Requirement ->
Which lines run from the first one up to and including the one with "w.node_tree.nodes['Background'].inputs[1].default_value = 0.655"? Print exactly those.

Collected data ->
------------------------------------

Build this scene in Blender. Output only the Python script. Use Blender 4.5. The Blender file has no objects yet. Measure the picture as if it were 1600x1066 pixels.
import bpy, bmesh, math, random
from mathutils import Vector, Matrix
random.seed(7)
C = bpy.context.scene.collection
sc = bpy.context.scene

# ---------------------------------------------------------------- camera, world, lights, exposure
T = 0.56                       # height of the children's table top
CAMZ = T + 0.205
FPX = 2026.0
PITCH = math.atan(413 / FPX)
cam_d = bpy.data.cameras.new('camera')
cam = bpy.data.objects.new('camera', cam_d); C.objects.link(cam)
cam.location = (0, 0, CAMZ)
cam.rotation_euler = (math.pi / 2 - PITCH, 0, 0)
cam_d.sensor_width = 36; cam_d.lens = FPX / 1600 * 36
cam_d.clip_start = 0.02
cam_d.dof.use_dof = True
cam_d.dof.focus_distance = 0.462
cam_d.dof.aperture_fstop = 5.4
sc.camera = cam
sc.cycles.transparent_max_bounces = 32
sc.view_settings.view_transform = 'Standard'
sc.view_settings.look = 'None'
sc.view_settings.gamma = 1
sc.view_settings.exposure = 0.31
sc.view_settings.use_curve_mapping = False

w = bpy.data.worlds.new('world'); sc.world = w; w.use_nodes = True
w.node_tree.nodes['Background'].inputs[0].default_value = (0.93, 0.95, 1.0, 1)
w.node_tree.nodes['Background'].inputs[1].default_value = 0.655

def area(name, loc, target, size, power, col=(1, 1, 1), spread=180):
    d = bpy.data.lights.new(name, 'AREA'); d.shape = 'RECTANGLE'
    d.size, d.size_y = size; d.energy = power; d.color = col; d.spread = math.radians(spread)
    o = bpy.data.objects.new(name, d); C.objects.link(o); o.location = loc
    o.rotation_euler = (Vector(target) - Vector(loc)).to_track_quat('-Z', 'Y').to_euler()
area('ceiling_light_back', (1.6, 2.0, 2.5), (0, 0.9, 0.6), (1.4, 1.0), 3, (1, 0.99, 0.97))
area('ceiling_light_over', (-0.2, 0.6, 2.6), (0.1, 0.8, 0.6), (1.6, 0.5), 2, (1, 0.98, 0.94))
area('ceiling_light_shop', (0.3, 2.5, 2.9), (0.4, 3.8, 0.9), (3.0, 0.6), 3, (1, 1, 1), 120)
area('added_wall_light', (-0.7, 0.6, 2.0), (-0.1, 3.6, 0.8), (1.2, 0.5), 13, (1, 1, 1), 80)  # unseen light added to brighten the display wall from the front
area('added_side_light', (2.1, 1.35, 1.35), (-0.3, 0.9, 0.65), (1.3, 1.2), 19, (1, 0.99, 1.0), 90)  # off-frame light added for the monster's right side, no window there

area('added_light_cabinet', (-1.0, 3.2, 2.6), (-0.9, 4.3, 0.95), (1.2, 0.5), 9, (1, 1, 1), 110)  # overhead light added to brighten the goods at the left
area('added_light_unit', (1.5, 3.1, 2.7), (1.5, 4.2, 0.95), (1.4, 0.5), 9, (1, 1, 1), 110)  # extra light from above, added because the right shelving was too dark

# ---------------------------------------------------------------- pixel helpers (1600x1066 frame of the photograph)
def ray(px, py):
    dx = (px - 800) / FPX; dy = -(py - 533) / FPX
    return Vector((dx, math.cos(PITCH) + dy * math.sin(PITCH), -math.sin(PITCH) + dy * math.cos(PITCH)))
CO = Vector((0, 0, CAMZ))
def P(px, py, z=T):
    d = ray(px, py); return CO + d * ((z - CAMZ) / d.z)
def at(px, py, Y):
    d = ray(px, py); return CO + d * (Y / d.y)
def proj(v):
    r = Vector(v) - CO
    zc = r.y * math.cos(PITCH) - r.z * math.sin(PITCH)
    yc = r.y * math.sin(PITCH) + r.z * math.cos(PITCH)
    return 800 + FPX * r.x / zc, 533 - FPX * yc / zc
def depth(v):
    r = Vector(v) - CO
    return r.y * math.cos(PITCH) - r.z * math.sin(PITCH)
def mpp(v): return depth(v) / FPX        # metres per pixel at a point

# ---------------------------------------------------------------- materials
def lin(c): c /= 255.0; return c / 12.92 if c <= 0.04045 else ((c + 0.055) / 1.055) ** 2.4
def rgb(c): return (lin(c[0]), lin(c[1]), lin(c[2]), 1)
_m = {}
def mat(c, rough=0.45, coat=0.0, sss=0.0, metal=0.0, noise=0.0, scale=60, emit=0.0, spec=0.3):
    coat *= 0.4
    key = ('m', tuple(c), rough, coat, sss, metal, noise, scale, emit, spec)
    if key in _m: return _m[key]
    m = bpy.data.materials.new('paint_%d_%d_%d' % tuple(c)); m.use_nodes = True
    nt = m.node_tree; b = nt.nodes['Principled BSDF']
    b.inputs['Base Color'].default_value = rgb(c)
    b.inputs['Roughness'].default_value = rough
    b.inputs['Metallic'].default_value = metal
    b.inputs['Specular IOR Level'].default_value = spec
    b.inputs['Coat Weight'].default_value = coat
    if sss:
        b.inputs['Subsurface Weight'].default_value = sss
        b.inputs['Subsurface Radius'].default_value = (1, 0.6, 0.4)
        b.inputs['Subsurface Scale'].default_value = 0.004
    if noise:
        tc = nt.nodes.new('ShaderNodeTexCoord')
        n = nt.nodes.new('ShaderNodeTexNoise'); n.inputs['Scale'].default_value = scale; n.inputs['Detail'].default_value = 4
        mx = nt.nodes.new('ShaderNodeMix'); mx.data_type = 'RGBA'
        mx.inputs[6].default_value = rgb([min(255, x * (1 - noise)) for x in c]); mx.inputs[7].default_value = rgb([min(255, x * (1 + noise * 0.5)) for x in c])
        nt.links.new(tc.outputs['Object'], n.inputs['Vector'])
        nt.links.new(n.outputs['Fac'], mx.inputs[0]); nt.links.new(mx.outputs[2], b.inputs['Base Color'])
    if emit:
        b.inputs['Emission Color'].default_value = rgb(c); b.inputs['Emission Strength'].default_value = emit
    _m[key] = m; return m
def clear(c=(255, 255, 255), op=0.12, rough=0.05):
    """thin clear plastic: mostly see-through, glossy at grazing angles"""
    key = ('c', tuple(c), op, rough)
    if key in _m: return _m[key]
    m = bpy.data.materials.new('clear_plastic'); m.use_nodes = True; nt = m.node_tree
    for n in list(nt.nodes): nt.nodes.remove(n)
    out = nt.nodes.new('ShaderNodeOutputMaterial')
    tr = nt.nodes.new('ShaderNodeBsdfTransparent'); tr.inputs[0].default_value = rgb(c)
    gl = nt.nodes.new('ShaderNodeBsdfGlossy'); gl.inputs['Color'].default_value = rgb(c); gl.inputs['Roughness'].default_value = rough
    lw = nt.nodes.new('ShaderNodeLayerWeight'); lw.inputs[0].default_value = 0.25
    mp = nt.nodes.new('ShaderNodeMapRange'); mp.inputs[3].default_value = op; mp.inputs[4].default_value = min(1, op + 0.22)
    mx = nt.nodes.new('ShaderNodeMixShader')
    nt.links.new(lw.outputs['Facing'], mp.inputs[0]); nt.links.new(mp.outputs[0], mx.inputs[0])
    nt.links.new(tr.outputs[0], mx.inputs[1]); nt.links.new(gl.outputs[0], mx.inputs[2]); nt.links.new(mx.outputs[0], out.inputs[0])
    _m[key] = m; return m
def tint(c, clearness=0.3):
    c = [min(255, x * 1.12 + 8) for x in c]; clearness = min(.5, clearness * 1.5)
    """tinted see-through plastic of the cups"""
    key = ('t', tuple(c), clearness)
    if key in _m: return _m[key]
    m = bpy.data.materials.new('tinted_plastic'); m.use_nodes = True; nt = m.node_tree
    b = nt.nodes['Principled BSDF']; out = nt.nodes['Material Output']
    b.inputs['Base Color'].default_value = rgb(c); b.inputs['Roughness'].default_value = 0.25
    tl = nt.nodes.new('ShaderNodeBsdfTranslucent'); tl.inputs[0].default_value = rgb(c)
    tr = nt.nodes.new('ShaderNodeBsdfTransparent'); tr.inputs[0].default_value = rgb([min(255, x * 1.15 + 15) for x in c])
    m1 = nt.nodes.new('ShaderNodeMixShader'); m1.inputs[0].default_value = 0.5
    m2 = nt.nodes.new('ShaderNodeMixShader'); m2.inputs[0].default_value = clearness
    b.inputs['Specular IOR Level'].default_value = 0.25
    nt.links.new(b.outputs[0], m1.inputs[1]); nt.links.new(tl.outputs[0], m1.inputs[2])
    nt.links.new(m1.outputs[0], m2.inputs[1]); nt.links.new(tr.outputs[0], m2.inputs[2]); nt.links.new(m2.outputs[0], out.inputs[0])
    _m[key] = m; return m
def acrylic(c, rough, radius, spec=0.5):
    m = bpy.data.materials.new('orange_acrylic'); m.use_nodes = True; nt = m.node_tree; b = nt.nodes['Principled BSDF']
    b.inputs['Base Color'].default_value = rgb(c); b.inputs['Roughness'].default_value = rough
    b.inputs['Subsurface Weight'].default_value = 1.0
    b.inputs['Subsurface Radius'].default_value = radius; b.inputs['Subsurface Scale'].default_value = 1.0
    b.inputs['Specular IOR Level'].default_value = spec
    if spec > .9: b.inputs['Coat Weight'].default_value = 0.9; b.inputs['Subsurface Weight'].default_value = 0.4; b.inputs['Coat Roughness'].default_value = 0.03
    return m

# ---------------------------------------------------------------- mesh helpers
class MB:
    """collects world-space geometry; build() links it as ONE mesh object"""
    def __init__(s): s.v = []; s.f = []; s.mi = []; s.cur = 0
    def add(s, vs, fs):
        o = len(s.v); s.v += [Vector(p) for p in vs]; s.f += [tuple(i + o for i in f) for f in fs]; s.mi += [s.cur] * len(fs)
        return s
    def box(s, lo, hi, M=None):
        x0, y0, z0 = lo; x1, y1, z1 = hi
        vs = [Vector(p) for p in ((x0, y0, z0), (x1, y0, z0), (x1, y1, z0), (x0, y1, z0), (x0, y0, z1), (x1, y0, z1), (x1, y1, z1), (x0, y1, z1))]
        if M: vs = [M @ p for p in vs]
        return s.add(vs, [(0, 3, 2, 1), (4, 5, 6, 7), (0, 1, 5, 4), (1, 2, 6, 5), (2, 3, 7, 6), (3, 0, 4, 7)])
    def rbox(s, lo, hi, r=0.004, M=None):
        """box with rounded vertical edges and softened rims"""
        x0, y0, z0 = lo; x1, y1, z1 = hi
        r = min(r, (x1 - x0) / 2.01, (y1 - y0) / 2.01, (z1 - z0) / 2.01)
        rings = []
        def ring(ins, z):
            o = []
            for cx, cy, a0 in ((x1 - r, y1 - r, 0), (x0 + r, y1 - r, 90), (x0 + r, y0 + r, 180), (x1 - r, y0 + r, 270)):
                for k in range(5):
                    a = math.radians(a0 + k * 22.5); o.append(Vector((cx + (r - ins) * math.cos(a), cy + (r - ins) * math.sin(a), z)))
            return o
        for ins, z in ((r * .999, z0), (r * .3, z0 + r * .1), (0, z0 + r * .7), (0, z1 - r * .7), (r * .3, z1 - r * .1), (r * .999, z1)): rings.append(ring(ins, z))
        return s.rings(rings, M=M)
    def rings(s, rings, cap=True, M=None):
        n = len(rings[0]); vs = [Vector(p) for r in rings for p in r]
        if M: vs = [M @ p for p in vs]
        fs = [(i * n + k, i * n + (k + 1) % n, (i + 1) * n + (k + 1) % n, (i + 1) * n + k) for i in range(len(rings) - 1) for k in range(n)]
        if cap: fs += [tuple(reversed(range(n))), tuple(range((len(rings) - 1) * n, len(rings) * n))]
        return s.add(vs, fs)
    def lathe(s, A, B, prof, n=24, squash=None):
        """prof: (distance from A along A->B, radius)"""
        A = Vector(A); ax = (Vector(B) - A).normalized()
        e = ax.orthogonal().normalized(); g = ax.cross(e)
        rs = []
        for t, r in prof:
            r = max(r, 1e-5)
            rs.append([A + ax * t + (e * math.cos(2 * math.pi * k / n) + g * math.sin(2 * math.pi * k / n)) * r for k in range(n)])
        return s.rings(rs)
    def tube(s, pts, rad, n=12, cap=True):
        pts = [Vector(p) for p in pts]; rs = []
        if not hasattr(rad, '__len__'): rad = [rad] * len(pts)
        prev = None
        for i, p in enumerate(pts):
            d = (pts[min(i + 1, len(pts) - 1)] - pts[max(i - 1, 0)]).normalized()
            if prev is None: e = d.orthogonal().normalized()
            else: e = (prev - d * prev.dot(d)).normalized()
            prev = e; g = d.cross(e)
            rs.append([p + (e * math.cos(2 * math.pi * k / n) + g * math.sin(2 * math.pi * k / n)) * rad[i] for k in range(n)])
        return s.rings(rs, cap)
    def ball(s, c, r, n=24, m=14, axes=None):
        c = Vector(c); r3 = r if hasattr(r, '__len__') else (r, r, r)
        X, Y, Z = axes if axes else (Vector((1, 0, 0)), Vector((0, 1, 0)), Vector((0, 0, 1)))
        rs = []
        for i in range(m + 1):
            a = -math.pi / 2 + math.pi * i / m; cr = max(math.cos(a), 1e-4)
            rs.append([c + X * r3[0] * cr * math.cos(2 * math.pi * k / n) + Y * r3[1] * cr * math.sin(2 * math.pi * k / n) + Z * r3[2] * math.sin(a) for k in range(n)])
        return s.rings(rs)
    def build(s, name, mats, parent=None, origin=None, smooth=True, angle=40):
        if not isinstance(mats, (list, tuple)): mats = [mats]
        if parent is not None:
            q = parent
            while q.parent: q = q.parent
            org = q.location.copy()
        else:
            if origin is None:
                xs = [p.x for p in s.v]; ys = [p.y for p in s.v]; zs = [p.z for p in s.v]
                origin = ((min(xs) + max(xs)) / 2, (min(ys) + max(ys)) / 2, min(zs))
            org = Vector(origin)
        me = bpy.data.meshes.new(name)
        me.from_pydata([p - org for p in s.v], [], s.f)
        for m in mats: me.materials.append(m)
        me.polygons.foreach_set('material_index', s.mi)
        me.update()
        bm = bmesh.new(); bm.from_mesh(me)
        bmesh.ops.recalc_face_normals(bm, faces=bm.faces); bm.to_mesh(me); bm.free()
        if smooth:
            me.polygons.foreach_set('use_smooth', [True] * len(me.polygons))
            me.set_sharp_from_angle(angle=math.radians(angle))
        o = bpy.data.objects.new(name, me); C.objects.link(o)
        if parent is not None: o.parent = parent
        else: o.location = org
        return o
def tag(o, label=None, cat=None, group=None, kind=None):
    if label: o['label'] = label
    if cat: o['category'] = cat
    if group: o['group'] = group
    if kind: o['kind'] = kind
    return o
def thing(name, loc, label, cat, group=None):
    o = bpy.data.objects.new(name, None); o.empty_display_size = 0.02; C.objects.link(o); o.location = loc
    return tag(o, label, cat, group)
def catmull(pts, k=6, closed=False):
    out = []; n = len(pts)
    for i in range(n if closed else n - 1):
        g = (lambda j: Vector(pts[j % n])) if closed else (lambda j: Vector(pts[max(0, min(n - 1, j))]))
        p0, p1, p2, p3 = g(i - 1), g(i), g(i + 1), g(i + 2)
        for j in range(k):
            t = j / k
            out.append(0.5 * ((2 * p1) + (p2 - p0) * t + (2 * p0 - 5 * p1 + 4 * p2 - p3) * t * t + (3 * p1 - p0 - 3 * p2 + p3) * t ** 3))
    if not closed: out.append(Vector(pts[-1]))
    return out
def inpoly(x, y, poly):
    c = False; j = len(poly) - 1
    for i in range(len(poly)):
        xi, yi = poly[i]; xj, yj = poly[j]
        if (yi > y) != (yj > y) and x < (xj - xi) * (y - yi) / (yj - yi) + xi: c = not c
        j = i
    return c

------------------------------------

Task response ->
Build this scene in Blender. Output only the Python script. Use Blender 4.5. The Blender file has no objects yet. Measure the picture as if it were 1600x1066 pixels.
import bpy, bmesh, math, random
from mathutils import Vector, Matrix
random.seed(7)
C = bpy.context.scene.collection
sc = bpy.context.scene

# ---------------------------------------------------------------- camera, world, lights, exposure
T = 0.56                       # height of the children's table top
CAMZ = T + 0.205
FPX = 2026.0
PITCH = math.atan(413 / FPX)
cam_d = bpy.data.cameras.new('camera')
cam = bpy.data.objects.new('camera', cam_d); C.objects.link(cam)
cam.location = (0, 0, CAMZ)
cam.rotation_euler = (math.pi / 2 - PITCH, 0, 0)
cam_d.sensor_width = 36; cam_d.lens = FPX / 1600 * 36
cam_d.clip_start = 0.02
cam_d.dof.use_dof = True
cam_d.dof.focus_distance = 0.462
cam_d.dof.aperture_fstop = 5.4
sc.camera = cam
sc.cycles.transparent_max_bounces = 32
sc.view_settings.view_transform = 'Standard'
sc.view_settings.look = 'None'
sc.view_settings.gamma = 1
sc.view_settings.exposure = 0.31
sc.view_settings.use_curve_mapping = False

w = bpy.data.worlds.new('world'); sc.world = w; w.use_nodes = True
w.node_tree.nodes['Background'].inputs[0].default_value = (0.93, 0.95, 1.0, 1)
w.node_tree.nodes['Background'].inputs[1].default_value = 0.655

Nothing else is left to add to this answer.